Faltaram, no entanto, o luxo das fantasias, tão comum à tradição da Rosas, e uma melhor concepção visual das alegorias. A melhor delas estava no quarto carro, com a boa representação da antiga Casa de Detenção de São Paulo, incluída no enredo por conta de a tatuagem ser um espécie de código de hierarquia e poder entre os presidiários. Não dá para dizer que foi um desfile memorável, mas não se pode negar a qualidade de uma apresentação que praticamente não teve erros.

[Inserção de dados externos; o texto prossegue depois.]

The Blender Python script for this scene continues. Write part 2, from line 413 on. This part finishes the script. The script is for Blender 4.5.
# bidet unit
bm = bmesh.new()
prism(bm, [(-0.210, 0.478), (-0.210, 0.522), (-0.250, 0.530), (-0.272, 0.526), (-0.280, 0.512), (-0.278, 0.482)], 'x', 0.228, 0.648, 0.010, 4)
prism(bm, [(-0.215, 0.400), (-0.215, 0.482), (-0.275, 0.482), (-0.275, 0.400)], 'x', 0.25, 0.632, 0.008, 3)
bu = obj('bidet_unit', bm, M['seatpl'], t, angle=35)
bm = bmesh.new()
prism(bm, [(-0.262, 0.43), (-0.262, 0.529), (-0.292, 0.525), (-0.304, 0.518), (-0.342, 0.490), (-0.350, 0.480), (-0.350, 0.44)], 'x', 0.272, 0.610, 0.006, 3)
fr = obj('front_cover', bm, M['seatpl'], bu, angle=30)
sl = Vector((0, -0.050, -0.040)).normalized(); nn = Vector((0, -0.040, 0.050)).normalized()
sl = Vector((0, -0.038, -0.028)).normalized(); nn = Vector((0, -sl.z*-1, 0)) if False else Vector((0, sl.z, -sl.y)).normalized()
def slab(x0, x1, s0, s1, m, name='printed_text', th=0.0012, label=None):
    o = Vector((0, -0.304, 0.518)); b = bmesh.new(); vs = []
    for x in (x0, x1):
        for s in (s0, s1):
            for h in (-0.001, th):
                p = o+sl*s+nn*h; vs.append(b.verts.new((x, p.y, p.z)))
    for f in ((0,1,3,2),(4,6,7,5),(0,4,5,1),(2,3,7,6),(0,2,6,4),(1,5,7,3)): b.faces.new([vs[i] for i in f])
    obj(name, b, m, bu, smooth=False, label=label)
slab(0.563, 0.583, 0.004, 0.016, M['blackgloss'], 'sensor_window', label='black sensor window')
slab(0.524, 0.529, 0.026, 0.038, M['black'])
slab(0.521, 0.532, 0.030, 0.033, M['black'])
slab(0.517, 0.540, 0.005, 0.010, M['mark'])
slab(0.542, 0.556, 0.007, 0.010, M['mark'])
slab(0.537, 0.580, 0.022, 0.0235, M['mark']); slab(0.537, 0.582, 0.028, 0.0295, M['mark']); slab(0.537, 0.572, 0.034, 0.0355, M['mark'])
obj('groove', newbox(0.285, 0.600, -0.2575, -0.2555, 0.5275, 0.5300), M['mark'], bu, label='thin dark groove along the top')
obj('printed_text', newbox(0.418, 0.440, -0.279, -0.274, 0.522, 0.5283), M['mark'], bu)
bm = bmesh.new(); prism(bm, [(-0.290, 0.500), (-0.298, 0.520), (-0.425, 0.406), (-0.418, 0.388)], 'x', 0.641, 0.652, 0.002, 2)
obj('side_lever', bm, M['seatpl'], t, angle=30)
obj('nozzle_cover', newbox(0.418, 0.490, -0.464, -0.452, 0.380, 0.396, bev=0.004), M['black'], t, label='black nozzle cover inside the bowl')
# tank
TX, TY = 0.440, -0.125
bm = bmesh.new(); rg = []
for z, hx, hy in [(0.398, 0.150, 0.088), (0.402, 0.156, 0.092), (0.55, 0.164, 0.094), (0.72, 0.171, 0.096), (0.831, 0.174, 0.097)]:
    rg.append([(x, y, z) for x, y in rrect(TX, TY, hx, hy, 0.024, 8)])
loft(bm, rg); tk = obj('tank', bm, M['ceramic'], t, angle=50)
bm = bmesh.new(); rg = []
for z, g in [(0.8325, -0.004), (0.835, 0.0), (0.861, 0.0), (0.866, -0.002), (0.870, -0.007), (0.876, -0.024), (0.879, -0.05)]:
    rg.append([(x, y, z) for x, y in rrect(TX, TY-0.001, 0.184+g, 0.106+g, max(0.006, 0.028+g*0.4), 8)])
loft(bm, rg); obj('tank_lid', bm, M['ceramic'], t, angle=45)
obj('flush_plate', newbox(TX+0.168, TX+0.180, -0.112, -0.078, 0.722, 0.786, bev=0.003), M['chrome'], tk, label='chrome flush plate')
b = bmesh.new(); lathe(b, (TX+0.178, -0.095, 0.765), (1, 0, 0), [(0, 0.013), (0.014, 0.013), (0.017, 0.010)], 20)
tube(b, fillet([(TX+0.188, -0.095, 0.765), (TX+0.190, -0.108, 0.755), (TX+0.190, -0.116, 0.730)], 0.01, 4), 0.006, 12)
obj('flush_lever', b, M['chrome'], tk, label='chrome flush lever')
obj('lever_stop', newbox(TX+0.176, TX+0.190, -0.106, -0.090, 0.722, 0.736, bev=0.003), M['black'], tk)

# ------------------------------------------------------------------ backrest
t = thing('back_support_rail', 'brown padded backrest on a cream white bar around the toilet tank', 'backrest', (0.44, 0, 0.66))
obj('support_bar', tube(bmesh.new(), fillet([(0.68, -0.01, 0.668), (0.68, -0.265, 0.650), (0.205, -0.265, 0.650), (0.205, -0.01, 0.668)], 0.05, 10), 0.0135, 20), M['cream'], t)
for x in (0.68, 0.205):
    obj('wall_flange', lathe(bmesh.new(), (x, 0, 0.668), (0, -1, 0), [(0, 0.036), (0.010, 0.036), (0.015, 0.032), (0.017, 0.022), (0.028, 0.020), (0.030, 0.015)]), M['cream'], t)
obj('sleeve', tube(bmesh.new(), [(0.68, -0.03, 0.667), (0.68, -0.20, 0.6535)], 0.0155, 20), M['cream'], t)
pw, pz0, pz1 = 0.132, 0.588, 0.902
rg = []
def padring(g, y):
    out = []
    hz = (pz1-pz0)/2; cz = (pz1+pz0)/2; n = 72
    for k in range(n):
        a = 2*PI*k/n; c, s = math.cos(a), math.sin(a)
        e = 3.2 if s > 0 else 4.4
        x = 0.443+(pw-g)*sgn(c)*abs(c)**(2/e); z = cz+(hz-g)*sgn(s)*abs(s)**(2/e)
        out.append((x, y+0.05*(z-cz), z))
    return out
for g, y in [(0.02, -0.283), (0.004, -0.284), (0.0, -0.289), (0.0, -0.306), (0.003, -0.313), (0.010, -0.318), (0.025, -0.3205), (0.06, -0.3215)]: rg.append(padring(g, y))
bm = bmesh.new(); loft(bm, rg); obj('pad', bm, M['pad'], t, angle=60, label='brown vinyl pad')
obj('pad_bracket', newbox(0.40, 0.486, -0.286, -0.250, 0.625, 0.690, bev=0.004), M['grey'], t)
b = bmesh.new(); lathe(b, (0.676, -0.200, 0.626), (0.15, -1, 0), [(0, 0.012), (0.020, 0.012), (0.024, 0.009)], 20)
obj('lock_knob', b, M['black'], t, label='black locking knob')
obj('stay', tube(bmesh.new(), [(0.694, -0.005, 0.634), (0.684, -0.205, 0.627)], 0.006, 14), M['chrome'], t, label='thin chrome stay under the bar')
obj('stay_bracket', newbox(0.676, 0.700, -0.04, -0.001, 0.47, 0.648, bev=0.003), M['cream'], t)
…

A homenagem a Cláudia Raia era a grande aposta da Nenê de Vila Matildepara voltar a ser campeã após 14 anos de jejum. Mas, apesar da força do personagem e da boa construção do enredo em cima dos grandes sucessos da atriz no cinema, teatro e televisão, a escola pode pagar caro pela simplicidade das fantasias e pelos equívocos de acabamento dos carros alegóricos, coisas que os jurados não costumam perdoar na avaliação. Mesmo assim, a comunidade matildense vestiu a camisa com a garra de sempre e deu um show de animação na avenida. A sensação é de que os componentes da escola foram para a avenida como se fossem para uma festa, e o resultado disso foi uma verdadeira celebração.
A ideia de fazer do desfile um grande musical a céu aberto deu certo. Pena que a própria homenageada ficou meio escondida em cima do quinto e último carro da escola, que fazia referência à Beija-Flor, escola da qual a atriz é madrinha e onde desfila há 30 anos. Para compensar, sua filha Sophia, deu show de simpatia dançando balé na comissão de frente, representando a mãe em início de carreira.